TASK TO COMPLETE: Read through the data and report every line in which the word "This" occurs.

(Stored dataset items)
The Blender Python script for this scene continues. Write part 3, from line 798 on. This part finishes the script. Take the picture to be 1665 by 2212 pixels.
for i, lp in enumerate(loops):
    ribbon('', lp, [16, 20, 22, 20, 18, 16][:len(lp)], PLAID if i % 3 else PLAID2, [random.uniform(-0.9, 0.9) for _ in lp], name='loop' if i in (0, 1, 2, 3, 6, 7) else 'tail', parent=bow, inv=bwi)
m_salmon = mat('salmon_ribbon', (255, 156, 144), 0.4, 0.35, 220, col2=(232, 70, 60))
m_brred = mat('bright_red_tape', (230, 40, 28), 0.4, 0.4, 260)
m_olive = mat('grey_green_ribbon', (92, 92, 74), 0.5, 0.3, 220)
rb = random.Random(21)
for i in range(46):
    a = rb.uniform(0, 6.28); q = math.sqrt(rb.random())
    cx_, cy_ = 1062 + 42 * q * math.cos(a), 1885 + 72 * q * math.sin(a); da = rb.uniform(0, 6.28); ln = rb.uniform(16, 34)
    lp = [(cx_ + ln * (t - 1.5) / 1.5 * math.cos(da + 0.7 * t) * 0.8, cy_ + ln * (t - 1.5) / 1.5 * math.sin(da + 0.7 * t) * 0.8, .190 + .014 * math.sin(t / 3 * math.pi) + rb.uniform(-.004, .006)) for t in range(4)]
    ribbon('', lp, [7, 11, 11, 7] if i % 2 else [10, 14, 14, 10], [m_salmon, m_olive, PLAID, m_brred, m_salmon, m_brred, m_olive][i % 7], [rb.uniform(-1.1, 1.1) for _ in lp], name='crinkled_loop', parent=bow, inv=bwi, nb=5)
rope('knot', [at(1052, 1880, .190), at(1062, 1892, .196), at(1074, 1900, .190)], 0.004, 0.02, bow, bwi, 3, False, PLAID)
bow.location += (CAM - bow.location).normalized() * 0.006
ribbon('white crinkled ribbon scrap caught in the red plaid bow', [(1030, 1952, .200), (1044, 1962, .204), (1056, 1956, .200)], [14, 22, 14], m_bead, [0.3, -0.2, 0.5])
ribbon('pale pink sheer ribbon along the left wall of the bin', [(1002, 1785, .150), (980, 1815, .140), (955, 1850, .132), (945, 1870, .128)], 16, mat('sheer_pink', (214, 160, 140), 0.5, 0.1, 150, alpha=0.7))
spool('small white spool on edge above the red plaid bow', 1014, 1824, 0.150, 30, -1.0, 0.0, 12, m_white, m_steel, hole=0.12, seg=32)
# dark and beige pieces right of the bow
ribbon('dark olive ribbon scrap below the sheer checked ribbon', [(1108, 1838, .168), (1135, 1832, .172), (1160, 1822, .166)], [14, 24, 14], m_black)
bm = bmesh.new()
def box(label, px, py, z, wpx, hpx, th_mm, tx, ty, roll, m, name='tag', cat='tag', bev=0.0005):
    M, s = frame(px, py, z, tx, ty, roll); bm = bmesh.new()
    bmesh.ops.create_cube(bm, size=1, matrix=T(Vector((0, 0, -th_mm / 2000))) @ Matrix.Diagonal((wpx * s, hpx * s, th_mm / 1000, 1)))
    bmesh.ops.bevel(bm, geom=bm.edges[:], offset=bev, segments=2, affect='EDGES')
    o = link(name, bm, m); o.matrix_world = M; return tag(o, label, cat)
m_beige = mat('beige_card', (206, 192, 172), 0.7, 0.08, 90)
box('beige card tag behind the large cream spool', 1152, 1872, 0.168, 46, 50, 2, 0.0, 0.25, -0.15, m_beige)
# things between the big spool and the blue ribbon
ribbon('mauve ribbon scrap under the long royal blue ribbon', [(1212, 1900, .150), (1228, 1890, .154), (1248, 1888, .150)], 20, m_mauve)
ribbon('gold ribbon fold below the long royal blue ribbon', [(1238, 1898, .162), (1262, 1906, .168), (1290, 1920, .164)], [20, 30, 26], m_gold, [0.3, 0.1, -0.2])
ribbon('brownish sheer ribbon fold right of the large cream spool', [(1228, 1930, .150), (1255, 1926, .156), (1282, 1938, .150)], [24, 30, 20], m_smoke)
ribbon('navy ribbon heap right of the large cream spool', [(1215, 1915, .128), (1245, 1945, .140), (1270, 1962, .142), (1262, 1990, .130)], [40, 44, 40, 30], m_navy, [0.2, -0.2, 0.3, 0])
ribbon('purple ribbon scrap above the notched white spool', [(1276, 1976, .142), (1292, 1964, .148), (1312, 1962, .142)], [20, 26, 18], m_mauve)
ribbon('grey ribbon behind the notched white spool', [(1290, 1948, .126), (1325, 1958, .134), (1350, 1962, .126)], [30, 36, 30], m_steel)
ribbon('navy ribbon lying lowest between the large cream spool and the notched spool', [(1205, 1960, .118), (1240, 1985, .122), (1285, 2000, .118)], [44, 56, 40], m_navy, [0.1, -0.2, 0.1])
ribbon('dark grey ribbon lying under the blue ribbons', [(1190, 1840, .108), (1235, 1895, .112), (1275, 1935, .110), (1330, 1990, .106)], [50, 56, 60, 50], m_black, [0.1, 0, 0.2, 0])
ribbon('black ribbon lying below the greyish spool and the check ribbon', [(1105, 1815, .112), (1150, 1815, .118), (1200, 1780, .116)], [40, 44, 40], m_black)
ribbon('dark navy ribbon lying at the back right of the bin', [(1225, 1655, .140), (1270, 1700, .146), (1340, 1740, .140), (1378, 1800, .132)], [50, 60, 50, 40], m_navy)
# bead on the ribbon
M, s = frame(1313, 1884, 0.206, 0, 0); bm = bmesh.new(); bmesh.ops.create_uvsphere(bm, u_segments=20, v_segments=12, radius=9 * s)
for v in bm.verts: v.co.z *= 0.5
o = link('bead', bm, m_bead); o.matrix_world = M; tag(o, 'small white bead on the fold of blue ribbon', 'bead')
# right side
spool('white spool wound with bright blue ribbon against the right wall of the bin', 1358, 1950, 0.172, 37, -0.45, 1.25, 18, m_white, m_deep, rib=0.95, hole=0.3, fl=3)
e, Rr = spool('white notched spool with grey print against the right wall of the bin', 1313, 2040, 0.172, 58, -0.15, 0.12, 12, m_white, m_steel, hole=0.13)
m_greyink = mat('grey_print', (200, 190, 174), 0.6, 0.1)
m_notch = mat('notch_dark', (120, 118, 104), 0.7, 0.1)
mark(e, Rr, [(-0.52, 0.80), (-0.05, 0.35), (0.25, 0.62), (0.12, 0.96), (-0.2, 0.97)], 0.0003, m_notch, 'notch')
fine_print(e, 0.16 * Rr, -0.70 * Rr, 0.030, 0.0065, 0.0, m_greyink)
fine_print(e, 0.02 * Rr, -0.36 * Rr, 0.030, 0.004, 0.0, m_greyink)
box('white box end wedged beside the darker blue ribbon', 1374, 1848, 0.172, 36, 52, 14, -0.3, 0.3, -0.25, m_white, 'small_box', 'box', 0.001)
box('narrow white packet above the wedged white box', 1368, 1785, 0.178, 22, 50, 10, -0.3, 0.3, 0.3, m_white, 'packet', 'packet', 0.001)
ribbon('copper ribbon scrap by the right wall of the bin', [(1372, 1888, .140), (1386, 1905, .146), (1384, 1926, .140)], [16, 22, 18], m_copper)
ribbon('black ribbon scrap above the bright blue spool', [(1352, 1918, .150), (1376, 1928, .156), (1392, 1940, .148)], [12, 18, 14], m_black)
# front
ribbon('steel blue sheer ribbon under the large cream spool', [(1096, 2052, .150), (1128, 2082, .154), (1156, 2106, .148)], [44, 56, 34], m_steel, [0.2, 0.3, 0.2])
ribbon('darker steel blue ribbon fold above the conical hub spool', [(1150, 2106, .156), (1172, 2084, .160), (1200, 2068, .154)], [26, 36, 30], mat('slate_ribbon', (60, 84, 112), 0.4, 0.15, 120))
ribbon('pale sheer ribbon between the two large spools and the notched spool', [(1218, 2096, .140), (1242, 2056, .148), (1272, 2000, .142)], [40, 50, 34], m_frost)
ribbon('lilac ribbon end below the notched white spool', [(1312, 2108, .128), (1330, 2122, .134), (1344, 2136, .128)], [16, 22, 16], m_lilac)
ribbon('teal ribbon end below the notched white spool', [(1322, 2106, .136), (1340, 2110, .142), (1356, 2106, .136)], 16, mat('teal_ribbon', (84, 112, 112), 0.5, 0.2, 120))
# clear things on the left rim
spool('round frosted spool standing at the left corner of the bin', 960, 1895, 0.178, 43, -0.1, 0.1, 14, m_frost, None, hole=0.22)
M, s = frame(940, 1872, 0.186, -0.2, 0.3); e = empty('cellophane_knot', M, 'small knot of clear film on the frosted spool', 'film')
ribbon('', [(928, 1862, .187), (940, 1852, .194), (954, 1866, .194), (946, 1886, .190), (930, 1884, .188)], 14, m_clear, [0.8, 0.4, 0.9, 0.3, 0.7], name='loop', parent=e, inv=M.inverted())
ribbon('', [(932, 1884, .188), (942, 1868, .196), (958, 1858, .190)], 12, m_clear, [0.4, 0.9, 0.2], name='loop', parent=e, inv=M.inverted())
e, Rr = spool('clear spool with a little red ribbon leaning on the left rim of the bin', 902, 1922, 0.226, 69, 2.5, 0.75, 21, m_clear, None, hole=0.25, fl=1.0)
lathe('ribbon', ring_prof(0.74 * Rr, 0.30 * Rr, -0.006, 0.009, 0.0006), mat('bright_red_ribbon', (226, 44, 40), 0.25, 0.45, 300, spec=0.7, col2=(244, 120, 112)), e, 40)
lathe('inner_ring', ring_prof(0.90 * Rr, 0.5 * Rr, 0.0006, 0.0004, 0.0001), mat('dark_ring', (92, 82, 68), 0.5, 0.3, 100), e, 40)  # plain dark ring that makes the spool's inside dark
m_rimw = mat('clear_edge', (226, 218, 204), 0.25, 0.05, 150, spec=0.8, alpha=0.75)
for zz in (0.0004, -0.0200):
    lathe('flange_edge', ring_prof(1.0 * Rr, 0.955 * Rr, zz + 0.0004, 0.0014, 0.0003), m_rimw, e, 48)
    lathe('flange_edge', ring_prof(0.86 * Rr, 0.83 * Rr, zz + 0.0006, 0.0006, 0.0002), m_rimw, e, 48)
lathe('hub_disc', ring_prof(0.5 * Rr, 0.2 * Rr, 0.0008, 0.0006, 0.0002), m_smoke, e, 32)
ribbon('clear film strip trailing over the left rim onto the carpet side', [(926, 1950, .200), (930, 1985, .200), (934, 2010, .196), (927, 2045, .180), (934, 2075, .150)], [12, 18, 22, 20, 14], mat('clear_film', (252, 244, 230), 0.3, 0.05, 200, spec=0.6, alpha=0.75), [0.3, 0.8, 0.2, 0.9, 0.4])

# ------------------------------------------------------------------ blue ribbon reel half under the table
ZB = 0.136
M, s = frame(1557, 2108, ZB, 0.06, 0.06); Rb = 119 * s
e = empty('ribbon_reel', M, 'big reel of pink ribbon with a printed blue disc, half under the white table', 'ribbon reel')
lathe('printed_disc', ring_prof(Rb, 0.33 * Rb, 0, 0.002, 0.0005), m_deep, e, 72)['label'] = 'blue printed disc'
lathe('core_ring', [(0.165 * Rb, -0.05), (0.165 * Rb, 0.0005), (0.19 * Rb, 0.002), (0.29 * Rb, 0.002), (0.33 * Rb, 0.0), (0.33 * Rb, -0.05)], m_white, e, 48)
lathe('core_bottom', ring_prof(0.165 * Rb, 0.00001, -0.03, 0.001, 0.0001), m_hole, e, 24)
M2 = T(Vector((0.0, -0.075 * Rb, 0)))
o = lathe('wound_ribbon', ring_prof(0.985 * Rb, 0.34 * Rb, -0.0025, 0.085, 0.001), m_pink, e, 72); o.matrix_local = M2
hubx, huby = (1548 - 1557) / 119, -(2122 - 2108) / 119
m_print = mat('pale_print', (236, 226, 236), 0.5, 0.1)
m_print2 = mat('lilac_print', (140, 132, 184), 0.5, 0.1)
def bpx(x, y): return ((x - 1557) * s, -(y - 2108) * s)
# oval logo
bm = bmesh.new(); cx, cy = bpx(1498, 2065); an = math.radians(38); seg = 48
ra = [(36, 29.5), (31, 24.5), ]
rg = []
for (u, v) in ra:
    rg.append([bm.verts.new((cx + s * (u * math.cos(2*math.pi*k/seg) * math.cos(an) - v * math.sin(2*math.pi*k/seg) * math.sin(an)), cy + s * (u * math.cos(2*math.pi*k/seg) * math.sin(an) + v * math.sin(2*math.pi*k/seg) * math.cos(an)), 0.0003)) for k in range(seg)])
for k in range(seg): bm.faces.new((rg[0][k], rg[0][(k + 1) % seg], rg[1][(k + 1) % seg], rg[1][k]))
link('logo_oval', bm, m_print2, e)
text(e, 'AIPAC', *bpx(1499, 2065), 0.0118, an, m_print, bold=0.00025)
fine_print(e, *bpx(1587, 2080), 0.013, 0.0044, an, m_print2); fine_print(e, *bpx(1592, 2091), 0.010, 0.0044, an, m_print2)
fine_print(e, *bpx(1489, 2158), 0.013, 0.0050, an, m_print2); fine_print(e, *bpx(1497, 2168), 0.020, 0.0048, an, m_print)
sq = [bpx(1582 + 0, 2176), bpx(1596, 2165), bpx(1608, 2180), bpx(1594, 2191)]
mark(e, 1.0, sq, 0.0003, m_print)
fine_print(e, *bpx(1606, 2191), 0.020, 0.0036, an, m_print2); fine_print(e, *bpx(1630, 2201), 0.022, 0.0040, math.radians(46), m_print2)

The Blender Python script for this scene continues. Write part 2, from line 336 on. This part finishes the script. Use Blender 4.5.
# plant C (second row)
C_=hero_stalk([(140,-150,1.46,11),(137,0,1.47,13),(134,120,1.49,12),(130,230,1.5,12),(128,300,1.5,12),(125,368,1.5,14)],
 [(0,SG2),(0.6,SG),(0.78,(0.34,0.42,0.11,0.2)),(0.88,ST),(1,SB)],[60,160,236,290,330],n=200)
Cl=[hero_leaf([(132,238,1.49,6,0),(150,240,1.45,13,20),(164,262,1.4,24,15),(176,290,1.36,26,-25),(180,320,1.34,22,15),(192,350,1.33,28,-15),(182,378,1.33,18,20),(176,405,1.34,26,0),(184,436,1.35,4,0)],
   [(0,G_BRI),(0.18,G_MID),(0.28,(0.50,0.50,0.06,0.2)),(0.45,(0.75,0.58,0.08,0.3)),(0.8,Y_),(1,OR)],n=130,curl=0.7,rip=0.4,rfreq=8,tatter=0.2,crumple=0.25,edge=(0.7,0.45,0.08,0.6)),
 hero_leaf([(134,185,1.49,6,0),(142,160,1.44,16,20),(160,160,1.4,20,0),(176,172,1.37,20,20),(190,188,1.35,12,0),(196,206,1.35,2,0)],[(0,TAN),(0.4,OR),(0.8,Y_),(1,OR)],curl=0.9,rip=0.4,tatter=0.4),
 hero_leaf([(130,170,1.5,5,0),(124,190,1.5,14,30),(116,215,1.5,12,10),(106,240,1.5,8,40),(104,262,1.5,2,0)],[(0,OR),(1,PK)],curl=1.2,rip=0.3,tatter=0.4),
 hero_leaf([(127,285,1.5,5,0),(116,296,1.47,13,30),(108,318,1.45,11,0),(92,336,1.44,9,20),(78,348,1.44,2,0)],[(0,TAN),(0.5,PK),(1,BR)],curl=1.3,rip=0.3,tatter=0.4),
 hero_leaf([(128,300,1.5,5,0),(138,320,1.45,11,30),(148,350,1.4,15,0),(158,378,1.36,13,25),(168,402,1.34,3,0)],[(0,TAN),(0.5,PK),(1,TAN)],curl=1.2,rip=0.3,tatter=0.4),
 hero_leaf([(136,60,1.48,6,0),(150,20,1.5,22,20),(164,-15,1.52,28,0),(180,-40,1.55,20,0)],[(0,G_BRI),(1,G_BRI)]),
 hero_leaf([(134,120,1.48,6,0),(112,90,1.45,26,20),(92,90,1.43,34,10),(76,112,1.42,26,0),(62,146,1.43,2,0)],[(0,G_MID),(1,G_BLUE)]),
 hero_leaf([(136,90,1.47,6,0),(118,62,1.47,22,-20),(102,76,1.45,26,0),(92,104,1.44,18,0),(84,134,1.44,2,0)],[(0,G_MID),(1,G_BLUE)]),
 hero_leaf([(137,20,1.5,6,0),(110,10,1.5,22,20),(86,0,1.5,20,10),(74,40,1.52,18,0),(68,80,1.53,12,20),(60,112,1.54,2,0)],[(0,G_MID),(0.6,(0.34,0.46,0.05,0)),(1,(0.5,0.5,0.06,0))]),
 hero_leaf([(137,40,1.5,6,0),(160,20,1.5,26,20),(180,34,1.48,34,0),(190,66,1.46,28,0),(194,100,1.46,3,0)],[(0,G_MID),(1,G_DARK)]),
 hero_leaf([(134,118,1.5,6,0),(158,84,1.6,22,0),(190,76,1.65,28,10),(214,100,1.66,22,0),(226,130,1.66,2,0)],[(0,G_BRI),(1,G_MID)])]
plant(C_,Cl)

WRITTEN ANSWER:
The Blender Python script for this scene continues. Write part 3, from line 798 on. This part finishes the script. Take the picture to be 1665 by 2212 pixels.
The Blender Python script for this scene continues. Write part 2, from line 336 on. This part finishes the script. Use Blender 4.5.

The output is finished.